Chiudendo su Motley Crue, posso dire che alcune canzoni hanno perduto la loro battaglia nel tempo. Oggi praticamente tutto il lato B è deceduto. E nonostante i grandi proclama degli anni 90, se andiamo a leggere le track-list dei concerti nel nuovo millennio, non resta traccia di quelle canzoni, nemmeno Power To The Music, Misunderstood e Hooligan’s Holiday. Sarà perché le cantava Corabi e Vince magari non vuole (e sa di non potere) cimentarvisi, ma nemmeno Generation Swine, escludendo Glitter, scritta da Sixx con Bryan Adams, è riproposta al pubblico. E non è che il pubblico se ne risenta.

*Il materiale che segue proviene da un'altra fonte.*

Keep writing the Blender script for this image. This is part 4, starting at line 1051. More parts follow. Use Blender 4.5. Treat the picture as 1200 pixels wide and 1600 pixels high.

I Crue non hanno realizzato molti album. Alcuni sono pure modesti, però sono riusciti a restare a galla praticamente per quattro decadi, spesso grazie a cose che con la musica non c’entravano quasi nulla. Per esempio la chiacchieratissima soap sulla relazione tra Tommy e Pamela, che era reality prima dei reality e persino social molto prima dei social; una vera avanguardia iniziata con scenette famigliari poi riproposte dai Ferragnez e conclusasi a sex tape, botte, alcolismo e persino la galera per Lee.

La vita di Neil era altrettanto eccessiva. Avrebbe potuto vivere lui la medesima love story sovraesposta e con la stessa conclusione, ma le cose andarono diversamente perché non sposò mai Pam Anderson. Se la bombò e basta, come fece con innumerevoli altre.

Anche negli anni 80 i Crue fecero il botto nonostante un disco terribile come Thatre Of Pain. E negli anni 2000, si rilanciarono definitivamente, non per via della musica, ma di un libro in cui la band raccontava senza censure le proprie discutibili peripezie tra sesso, droga e rock and roll negli anni 80. Ovvio che parlo di The Dirt di Neil Strauss.

New Tattoo è l’album del ritorno alle origini ma a tutti gli effetti è “il disco Casper” del gruppo. Saints Of Los Angeles è solo un lavoro decente, un restyling riuscito di un gruppo che ha capito di non dover dire nulla di nuovo per andare avanti. L’ultima cosa a convincermi sul serio nella produzione creativa del gruppo è il singolo If I Die Tomorrow, inserito insieme a un paio di altri inediti nella raccolta Red, White &  Crue. E non parliamo comunque di un capolavoro come il brano Dr. Feelgood o Kickstart My Heart.

Insomma, vai a guardare che Motley Crue fu davvero l’ultimo grande ruggito artistico del gruppo. Su Rolling Stone, ha detto Sixx, qualcuno scrisse che quello era il disco dell’anno, o meglio, lo sarebbe stato se sopra non ci fosse scritto Motley Crue. Secondo me è un’esagerazione, ma di sicuro è l’ultima volta in cui la band tentò di puntare tutto sulla musica. Da lì in poi, forse esagero, ma il gruppo capì che per sopravvivere realizzare un gran disco, era l’ultima delle cose. E infatti per poco il lavoro con Corabi non li uccise.